We’re continuing our work with the USFS, NFF, and STOR Committee to provide opportunities for people to “do the right thing”, including moving away from dispersed camping and toward designated camping spots. We’ve also been working on a collaborative project with the CB Land Trust, BLM, and Dept. of Natural Resources to provide a safe and sustainable path from Gunsight Bridge to Oh Be Joyful campground. The Coal Train Trail (coming soon!) will connect two well-used and highly impacted areas to decrease vehicle traffic, and help move riders, hikers, runners, and other users OFF the road!

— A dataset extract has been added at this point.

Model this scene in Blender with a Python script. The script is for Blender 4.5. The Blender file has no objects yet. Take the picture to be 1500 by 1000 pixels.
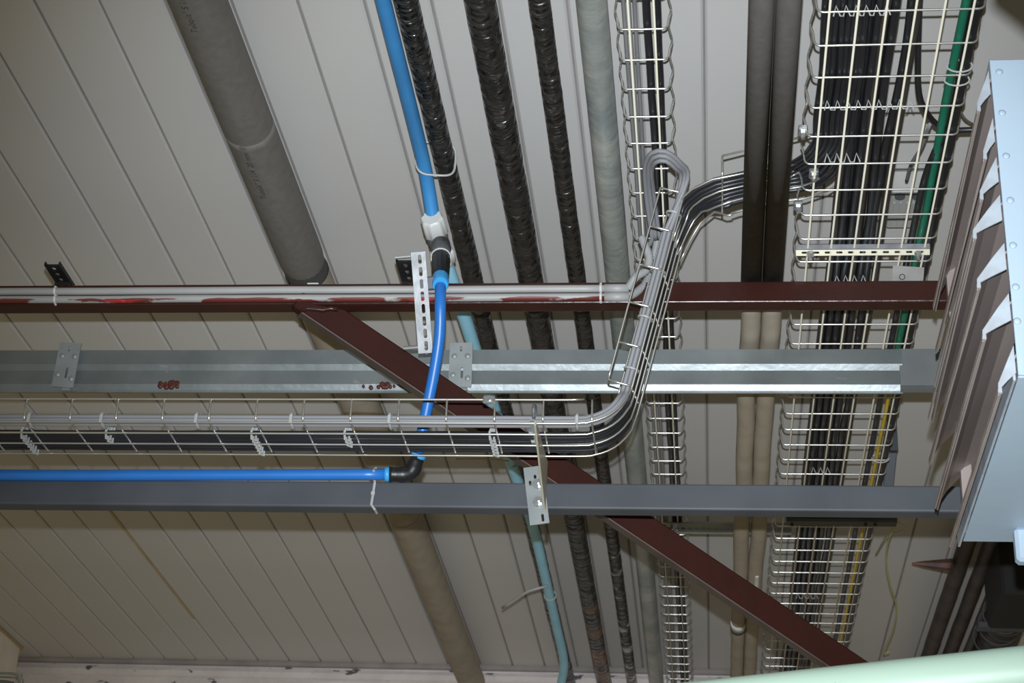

We are grassroots, down home, backyard conservation and stewardship. We care deeply for this place and are dedicated to making these public lands and trails better than they are sometimes treated by others. We are, after all, guests on the land ourselves, and have a responsibility to steward what we cherish. Our resolve has never been better, but there is still mad work to be done. We have a clear focus and strong partnerships, and will do as much as we can with the resources we have. We continue to rely on you – our eyes, ears, and support on the ground. Let’s all lend a hand, stand a post, walk the mire! All of us can make a difference. We got this!